▶ **WHAT TO WORK ON**: Retype word for word the lines lying between the line containing "WT+0.1).build('shadow_strip', M['seamd'], o)" and the line containing "cdr.build('pull_cord', M['plastic'], o)", together with those two lines themselves, and nothing besides.

▶ **INFORMATION SUPPLIED**:
· · · · · · ·
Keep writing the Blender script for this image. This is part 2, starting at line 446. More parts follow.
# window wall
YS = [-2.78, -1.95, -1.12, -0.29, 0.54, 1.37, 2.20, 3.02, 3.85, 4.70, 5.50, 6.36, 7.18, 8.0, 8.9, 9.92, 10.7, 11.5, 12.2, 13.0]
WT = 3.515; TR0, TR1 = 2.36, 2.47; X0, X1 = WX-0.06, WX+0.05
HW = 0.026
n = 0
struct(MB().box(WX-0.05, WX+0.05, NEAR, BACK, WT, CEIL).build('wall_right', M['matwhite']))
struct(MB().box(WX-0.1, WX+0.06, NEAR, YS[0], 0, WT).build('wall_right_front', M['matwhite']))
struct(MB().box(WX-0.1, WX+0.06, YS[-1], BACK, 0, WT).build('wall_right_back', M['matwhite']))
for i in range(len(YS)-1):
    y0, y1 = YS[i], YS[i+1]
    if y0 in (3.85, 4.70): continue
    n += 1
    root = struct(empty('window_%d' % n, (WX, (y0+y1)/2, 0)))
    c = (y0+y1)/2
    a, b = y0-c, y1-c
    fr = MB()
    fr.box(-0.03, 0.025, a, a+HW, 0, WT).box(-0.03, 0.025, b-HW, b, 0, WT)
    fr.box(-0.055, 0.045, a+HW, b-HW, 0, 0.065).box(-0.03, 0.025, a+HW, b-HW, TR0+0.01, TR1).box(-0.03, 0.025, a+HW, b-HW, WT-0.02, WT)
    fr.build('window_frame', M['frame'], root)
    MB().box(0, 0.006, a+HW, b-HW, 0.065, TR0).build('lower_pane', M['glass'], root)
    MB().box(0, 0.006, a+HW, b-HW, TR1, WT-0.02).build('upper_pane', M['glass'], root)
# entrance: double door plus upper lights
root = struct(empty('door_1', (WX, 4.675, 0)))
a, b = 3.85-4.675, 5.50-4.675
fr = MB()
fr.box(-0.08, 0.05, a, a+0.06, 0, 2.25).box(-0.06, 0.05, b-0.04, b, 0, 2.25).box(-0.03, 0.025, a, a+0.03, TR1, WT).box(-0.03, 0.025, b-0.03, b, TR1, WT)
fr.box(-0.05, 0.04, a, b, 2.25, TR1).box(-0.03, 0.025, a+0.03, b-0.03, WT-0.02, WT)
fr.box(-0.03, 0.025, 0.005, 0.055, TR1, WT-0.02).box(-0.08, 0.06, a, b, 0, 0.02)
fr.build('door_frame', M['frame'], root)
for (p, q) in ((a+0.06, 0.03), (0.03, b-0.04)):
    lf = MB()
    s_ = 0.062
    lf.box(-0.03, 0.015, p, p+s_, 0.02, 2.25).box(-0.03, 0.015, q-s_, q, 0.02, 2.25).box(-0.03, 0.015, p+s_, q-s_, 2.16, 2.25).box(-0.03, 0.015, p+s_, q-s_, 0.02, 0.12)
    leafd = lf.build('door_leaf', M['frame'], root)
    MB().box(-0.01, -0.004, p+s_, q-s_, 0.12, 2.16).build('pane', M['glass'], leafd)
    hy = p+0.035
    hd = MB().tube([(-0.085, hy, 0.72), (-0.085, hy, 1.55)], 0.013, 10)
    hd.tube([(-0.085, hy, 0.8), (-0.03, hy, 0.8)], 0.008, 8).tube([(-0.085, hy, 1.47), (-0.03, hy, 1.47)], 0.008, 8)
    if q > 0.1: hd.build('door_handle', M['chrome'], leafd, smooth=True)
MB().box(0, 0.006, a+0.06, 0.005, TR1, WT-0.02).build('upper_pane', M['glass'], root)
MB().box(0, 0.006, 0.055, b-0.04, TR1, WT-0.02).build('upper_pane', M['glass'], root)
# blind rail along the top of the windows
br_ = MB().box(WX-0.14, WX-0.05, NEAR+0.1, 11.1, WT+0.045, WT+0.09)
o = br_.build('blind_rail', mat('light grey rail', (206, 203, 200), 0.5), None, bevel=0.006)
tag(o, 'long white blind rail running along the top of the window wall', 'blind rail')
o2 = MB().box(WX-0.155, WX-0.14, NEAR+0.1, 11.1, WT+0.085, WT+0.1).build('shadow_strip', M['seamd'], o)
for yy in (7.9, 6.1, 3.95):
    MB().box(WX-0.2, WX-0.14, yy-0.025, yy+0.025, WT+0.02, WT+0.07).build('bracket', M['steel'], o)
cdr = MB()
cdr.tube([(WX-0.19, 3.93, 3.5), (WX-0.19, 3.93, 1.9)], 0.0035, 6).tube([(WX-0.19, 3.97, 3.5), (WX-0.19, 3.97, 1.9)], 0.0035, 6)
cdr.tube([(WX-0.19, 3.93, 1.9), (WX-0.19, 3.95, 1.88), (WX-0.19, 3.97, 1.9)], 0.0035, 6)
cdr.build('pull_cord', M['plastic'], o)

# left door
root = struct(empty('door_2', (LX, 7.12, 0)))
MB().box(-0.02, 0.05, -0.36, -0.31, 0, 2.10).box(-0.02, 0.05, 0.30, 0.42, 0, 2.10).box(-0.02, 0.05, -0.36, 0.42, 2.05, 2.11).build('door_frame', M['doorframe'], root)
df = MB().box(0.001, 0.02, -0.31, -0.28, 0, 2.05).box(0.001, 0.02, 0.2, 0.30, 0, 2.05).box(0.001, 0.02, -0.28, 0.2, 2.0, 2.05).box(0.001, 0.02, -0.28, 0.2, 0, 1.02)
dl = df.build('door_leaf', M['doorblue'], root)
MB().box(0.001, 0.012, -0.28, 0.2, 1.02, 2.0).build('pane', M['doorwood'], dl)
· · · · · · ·
▶ **WRITTEN ANSWER**:
o2 = MB().box(WX-0.155, WX-0.14, NEAR+0.1, 11.1, WT+0.085, WT+0.1).build('shadow_strip', M['seamd'], o)
for yy in (7.9, 6.1, 3.95):
    MB().box(WX-0.2, WX-0.14, yy-0.025, yy+0.025, WT+0.02, WT+0.07).build('bracket', M['steel'], o)
cdr = MB()
cdr.tube([(WX-0.19, 3.93, 3.5), (WX-0.19, 3.93, 1.9)], 0.0035, 6).tube([(WX-0.19, 3.97, 3.5), (WX-0.19, 3.97, 1.9)], 0.0035, 6)
cdr.tube([(WX-0.19, 3.93, 1.9), (WX-0.19, 3.95, 1.88), (WX-0.19, 3.97, 1.9)], 0.0035, 6)
cdr.build('pull_cord', M['plastic'], o)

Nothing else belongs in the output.